Culture Tips on Overcoming Laziness: Lazy Advice

| Thursday, 29 November 2012 10:05

Hey, lazy pants. I know you haven’t showered yet, let alone brushed your teeth. That funky smell, yeah, it’s coming from you.

You may be depressed, you may have just broken up with your significant other, or you may be working from home – or worse, not working at all. It’s tough to get out of a slump, trust me, I know how it feels. If you need a pick-me-up or need to feel proactive, Google searching “how to get motivated” or “ how to not be lazy” yields some pretty pointless and hilarious advice, and hey – at least you’d be doing something.

Useless Tip # 1: Get More Sleep
As a logical human being, I have a hard time believing that getting MORE sleep will make you less lazy. Isn’t sleeping too much the problem in the first place? Will you be SO rested that you magically won’t want to rest anymore, resulting in an instant BURST of desire and motivation? I doubt it. Being all cozy in bed just makes me want to be more cozy, in bed. This method reminds me of the time my mother caught me smoking and made me smoke a whole pack to teach me a lesson. Sure, it was disgusting, but I also developed an unhealthy nicotine addiction instantaneously. Fail.

Useless Tip # 2: Wash your face.
“As soon as you wake up in the morning, just wash your face and freshen up. It’s a very easy way to wake yourself up a bit more and start the day off right.” Excuse me, what? If all it took to motivate an individual was a sprinkle of water, then someone needs to hose down first year college students. I kid, beer pong frat parties are totally motivational – at least you have something to do this weekend.

Useless Tip # 3: Listen to Energetic Music.
While I do agree that listening to Swedish House Mafia is better than listening to James Blunt’s depressing tunes (hello, impending emo-meltdown), listening to music won’t get you out of the house, it’ll just make your time spent at home more enjoyable. Maybe you’ll dance around in your pajamas for a while, but when you’re pooped, you’ll go back to watching infomercials & The Soup marathon on E!

Useless tip #4: Eliminate the things that aid in your procrastination.
So now, instead of doing something (as unimportant as it is), you’re doing absolutely nothing. Good advice. I’m not one to support Facebook stalking, but think about it: at least on FB you have the chance to stumble upon that ex-boyfriend’s profile only to learn he has a hotter, younger new girlfriend.
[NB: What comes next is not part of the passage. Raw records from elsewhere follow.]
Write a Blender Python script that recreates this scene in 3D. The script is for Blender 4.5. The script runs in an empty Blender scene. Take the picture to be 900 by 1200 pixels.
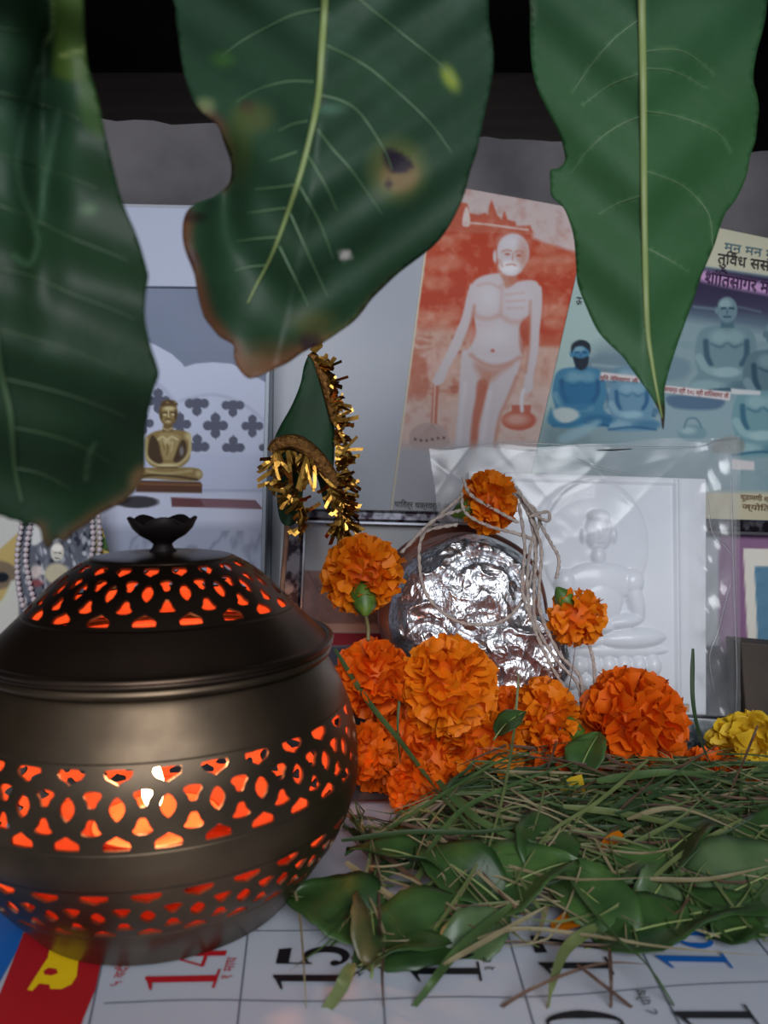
import bpy, bmesh, math, random
import numpy as np
from mathutils import Vector, Matrix, noise as mnoise
from mathutils.geometry import delaunay_2d_cdt

random.seed(7); rng = np.random.RandomState(7)
C = bpy.context.scene.collection
SC = bpy.context.scene
PI = math.pi

# ------------------------------------------------------------------ camera, world, lights, exposure
F = 880.0; CAMZ = 0.147; PITCH = math.radians(2.6)
cam_d = bpy.data.cameras.new('camera'); cam = bpy.data.objects.new('camera', cam_d); C.objects.link(cam)
cam.location = (0, 0, CAMZ); cam.rotation_euler = (PI/2 - PITCH, 0, 0)
cam_d.sensor_fit = 'VERTICAL'; cam_d.sensor_height = 36.0; cam_d.lens = F/1200*36.0
cam_d.clip_start = 0.01; cam_d.clip_end = 20
cam_d.dof.use_dof = True; cam_d.dof.focus_distance = 0.37; cam_d.dof.aperture_fstop = 14
SC.camera = cam
w = bpy.data.worlds.new('world'); SC.world = w; w.use_nodes = True
w.node_tree.nodes['Background'].inputs[0].default_value = (0.54, 0.59, 0.68, 1)
w.node_tree.nodes['Background'].inputs[1].default_value = 0.34
def area(name, loc, target, sx, sy, power, col):
    l = bpy.data.lights.new(name, 'AREA'); l.shape = 'RECTANGLE'; l.size = sx; l.size_y = sy; l.energy = power; l.color = col
    o = bpy.data.objects.new(name, l); C.objects.link(o); o.location = loc
    o.rotation_euler = (Vector(target)-Vector(loc)).to_track_quat('-Z', 'Y').to_euler(); return o
area('window_light', (0.22, -1.15, 0.85), (0, .4, .1), 1.0, 0.7, 10.5, (0.93, 0.96, 1.0))
SC.view_settings.view_transform = 'Standard'; SC.view_settings.look = 'None'
SC.view_settings.gamma = 1; SC.view_settings.use_curve_mapping = False
SC.view_settings.exposure = 0.95

# ------------------------------------------------------------------ projection helpers (pixel + real depth -> point)
FW = np.array([0, math.cos(PITCH), -math.sin(PITCH)]); UPV = np.array([0, math.sin(PITCH), math.cos(PITCH)])
CO = np.array([0, 0, CAMZ])
def rays(X, Y):
    X = np.asarray(X, float); Y = np.asarray(Y, float)
    u = (X-450)/F; v = -(Y-600)/F
    return np.stack([u, FW[1]+v*UPV[1], FW[2]+v*UPV[2]], -1)
def P(px, py, D):
    r = rays(px, py); return Vector(CO + r*(D/r[1]))
def onplane(X, Y, pl):
    p0, n = pl; r = rays(X, Y)
    t = np.dot(p0-CO, n)/(r@n)
    return CO + r*t[..., None] if np.ndim(t) else CO + r*t
def plane(y, lean, yaw, z=0.0, x=0.0):
    a = math.radians(lean); b = math.radians(yaw)
    n = np.array([math.sin(b)*math.cos(a), -math.cos(b)*math.cos(a), math.sin(a)])
    return (np.array([x, y, z]), n)
FLOORP = (np.array([0, 0, 0.0]), np.array([0, 0, 1.0]))
def fl(px, py, z=0.0):
    return Vector(onplane(px, py, (np.array([0, 0, z]), np.array([0, 0, 1.0]))))

# ------------------------------------------------------------------ colour, materials
def lin(c):
    c = np.asarray(c, float)
    return np.where(c <= .04045, c/12.92, ((c+.055)/1.055)**2.4)
def s(r, g, b):
    return tuple(float(x) for x in lin(np.array([r, g, b])/255.0)) + (1,)
def newmat(name):
    m = bpy.data.materials.new(name); m.use_nodes = True
    return m, m.node_tree.nodes, m.node_tree.links, m.node_tree.nodes['Principled BSDF']
def mat(name, col, rough=.5, metal=0, var=None, vscale=40, bump=0, bscale=200, bdist=.001, attr=None, transl=0, spec=.5, coat=0, rand=False, detail=4, stretch=None):
    m, N, L, b = newmat(name)
    b.inputs['Roughness'].default_value = rough; b.inputs['Metallic'].default_value = metal
    b.inputs['Specular IOR Level'].default_value = spec; b.inputs['Coat Weight'].default_value = coat
    tc = N.new('ShaderNodeTexCoord'); vec = tc.outputs['Object']
    if stretch:
        mp = N.new('ShaderNodeMapping'); mp.inputs['Scale'].default_value = stretch; L.new(vec, mp.inputs[0]); vec = mp.outputs[0]
    src = None
    if attr:
        a = N.new('ShaderNodeAttribute'); a.attribute_name = attr; src = a.outputs['Color']
    elif var:
        n = N.new('ShaderNodeTexNoise'); n.inputs['Scale'].default_value = vscale; n.inputs['Detail'].default_value = detail
        L.new(vec, n.inputs['Vector'])
        r = N.new('ShaderNodeValToRGB'); r.color_ramp.elements[0].color = col; r.color_ramp.elements[1].color = var
        r.color_ramp.elements[0].position = .35; r.color_ramp.elements[1].position = .65
        L.new(n.outputs['Fac'], r.inputs[0]); src = r.outputs[0]
    else:
        b.inputs['Base Color'].default_value = col
    if rand:
        oi = N.new('ShaderNodeObjectInfo'); hs = N.new('ShaderNodeHueSaturation')
        mr = N.new('ShaderNodeMapRange'); mr.inputs[3].default_value = .75; mr.inputs[4].default_value = 1.25
        L.new(oi.outputs['Random'], mr.inputs[0]); L.new(mr.outputs[0], hs.inputs['Value'])
        if src is not None: L.new(src, hs.inputs['Color'])
        else: hs.inputs['Color'].default_value = col
        src = hs.outputs[0]
    if src is not None: L.new(src, b.inputs['Base Color'])
    if bump:
        n2 = N.new('ShaderNodeTexNoise'); n2.inputs['Scale'].default_value = bscale; n2.inputs['Detail'].default_value = 6
        L.new(vec, n2.inputs['Vector'])
        bp = N.new('ShaderNodeBump'); bp.inputs['Strength'].default_value = bump; bp.inputs['Distance'].default_value = bdist
        L.new(n2.outputs['Fac'], bp.inputs['Height']); L.new(bp.outputs[0], b.inputs['Normal'])
    if transl:
        t = N.new('ShaderNodeBsdfTranslucent'); mx = N.new('ShaderNodeMixShader'); mx.inputs[0].default_value = transl
        if src is not None: L.new(src, t.inputs[0])
        else: t.inputs[0].default_value = col
        out = N['Material Output']
        L.new(b.outputs[0], mx.inputs[1]); L.new(t.outputs[0], mx.inputs[2]); L.new(mx.outputs[0], out.inputs[0])
    return m
def emit(name, col, st):
    m, N, L, b = newmat(name); N.remove(b); e = N.new('ShaderNodeEmission'); e.inputs[0].default_value = col; e.inputs[1].default_value = st
    L.new(e.outputs[0], N['Material Output'].inputs[0]); return m

# ------------------------------------------------------------------ object helpers
def link(name, me, m=None, parent=None, smooth=False, kind=None):
    o = bpy.data.objects.new(name, me); C.objects.link(o)
    if m is not None and len(me.materials) == 0:
        for k in (m if isinstance(m, (list, tuple)) else [m]): me.materials.append(k)
    if smooth: me.shade_smooth()
    if parent is not None:
        o.parent = parent
        if parent.get('_world') : o.location = -parent.location
    if kind: o['kind'] = kind
    return o
def mesh(name, V, Fc, m=None, parent=None, smooth=False, kind=None):
    me = bpy.data.meshes.new(name); me.from_pydata([tuple(map(float, v)) for v in V], [], [tuple(map(int, f)) for f in Fc]); me.validate()
    return link(name, me, m, parent, smooth, kind)
def fastmesh(name, V, Q, m=None, parent=None, smooth=False, kind=None, k=4):
    V = np.asarray(V, np.float32).reshape(-1, 3); Q = np.asarray(Q, np.int32).reshape(-1, k)
    me = bpy.data.meshes.new(name); me.vertices.add(len(V)); me.vertices.foreach_set('co', V.ravel())
    me.loops.add(Q.size); me.loops.foreach_set('vertex_index', Q.ravel())
    me.polygons.add(len(Q)); me.polygons.foreach_set('loop_start', np.arange(0, Q.size, k, dtype=np.int32))
    me.update(calc_edges=True)
    return link(name, me, m, parent, smooth, kind)
def tag(o, label, cat, group=None, kind=None):
    o['label'] = label; o['category'] = cat
    if group: o['group'] = group
    if kind: o['kind'] = kind
    return o
def thing(name, label, cat, loc, group=None):
    """Empty whose children are given in world coordinates"""
    o = bpy.data.objects.new(name, None); C.objects.link(o); o.location = loc; o.empty_display_size = .01
    o['_world'] = 1; return tag(o, label, cat, group)
def struct(name, V, Fc, m, parent=None, **k):
    o = mesh(name, V, Fc, m, parent, **k)
    if parent is None: o['kind'] = 'structure'
    return o
def boxvf(x0, x1, y0, y1, z0, z1):
    V = [(x0,y0,z0),(x1,y0,z0),(x1,y1,z0),(x0,y1,z0),(x0,y0,z1),(x1,y0,z1),(x1,y1,z1),(x0,y1,z1)]
    return V, [(0,3,2,1),(4,5,6,7),(0,1,5,4),(1,2,6,5),(2,3,7,6),(3,0,4,7)]
def bevel(o, wd, seg=2):
    b = o.modifiers.new('bevel', 'BEVEL'); b.width = wd; b.segments = seg; b.limit_method = 'ANGLE'; return o
def solid(o, t, off=-1, mo=0):
    b = o.modifiers.new('solid', 'SOLIDIFY'); b.thickness = t; b.offset = off; b.material_offset = mo; return o
def crom(pts, n=6, closed=False):
    p = np.array([tuple(q) for q in pts], float); m = len(p); out = []
    idx = range(m) if closed else range(m-1)
    for i in idx:
        if closed: a, b, c, d = p[(i-1) % m], p[i], p[(i+1) % m], p[(i+2) % m]
        else: a, b, c, d = p[max(i-1, 0)], p[i], p[i+1], p[min(i+2, m-1)]
        for k in range(n):
            t = k/n
            out.append(.5*((2*b)+(c-a)*t+(2*a-5*b+4*c-d)*t*t+(3*b-a-3*c+d)*t**3))
    if not closed: out.append(p[-1])
    return np.array(out)
def tubevf(pts, r, sides=6, flat=1.0, n=None, off=0):
    """tube along 3-D points; r number or list; flat squashes along normal n"""
    p = np.array([tuple(q) for q in pts], float); m = len(p)
    rr = np.full(m, r, float) if np.isscalar(r) else np.interp(np.linspace(0, 1, m), np.linspace(0, 1, len(r)), r)
    T = np.gradient(p, axis=0); T /= (np.linalg.norm(T, axis=1)[:, None]+1e-12)
    up = np.array([0, -1, .2]) if n is None else np.array(n, float)
    V = []
    for i in range(m):
        a = np.cross(T[i], up)
        if np.linalg.norm(a) < 1e-4: a = np.cross(T[i], [1, 0, .3])
        a /= np.linalg.norm(a); b = np.cross(a, T[i])
        for k in range(sides):
            th = 2*PI*k/sides
            V.append(p[i]+rr[i]*(math.cos(th)*a+flat*math.sin(th)*b))
    Fc = []
    for i in range(m-1):
        for k in range(sides):
            k2 = (k+1) % sides
            Fc.append((off+i*sides+k, off+i*sides+k2, off+(i+1)*sides+k2, off+(i+1)*sides+k))
    Fc.append(tuple(off+k for k in range(sides))[::-1]); Fc.append(tuple(off+(m-1)*sides+k for k in range(sides)))
    return V, Fc
def tube(name, pts, r, m, parent=None, sides=6, flat=1.0, n=None, **k):
    V, Fc = tubevf(pts, r, sides, flat, n); return mesh(name, V, Fc, m, parent, smooth=True, **k)
def lathevf(prof, n=64, cx=0, cy=0, cz=0, off=0):
    V = []; Fc = []
    for (r, z) in prof:
        for k in range(n):
            a = 2*PI*k/n; V.append((cx+r*math.cos(a), cy+r*math.sin(a), cz+z))
    for i in range(len(prof)-1):
        for k in range(n):
            k2 = (k+1) % n
            Fc.append((off+i*n+k, off+i*n+k2, off+(i+1)*n+k2, off+(i+1)*n+k))
    return V, Fc

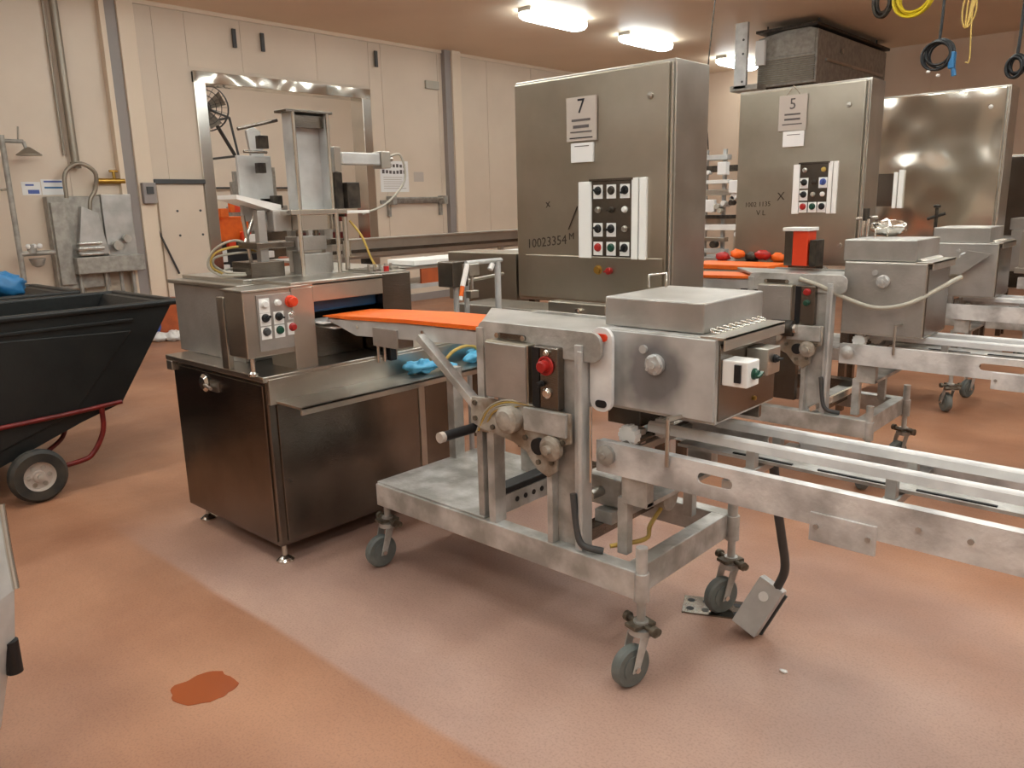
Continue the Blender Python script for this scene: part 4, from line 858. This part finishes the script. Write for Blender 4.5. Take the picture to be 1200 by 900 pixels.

See how fast you get your chunky ass to the gym after that.

Useless tip # 5: Make a list of goals & just do it.
Again with the stellar advice. If the dishes in the sink are growing a new life form, I highly doubt “go for a run” will be checked off on your to-do list. If you don’t feel like you are accomplishing anything, the motivation to actually do anything is almost non-existent. In order to feel motivated, you need to have your actions rewarded. Start with some pretty obvious goals like: get out of bed. Check. Call mom. Check. Put on some pants. Check. Once you achieve the smaller things, you can work your way up to some bigger goals like, open the drapes or throw out 2-week-old milk. Only when you are completely disgusted with yourself will you actually do something about it.

I can go on and on here; post your goal publicly, set a deadline, and squash negative thoughts, are some other tips that people suggest in order to get out of that deep, dark hole of shame you’ve gotten yourself in to. But the truth is, nothing will get you out of it but change. That’s all. Change everything because it’s not working in the first place. Don’t you feel enlightened? Didn’t think so.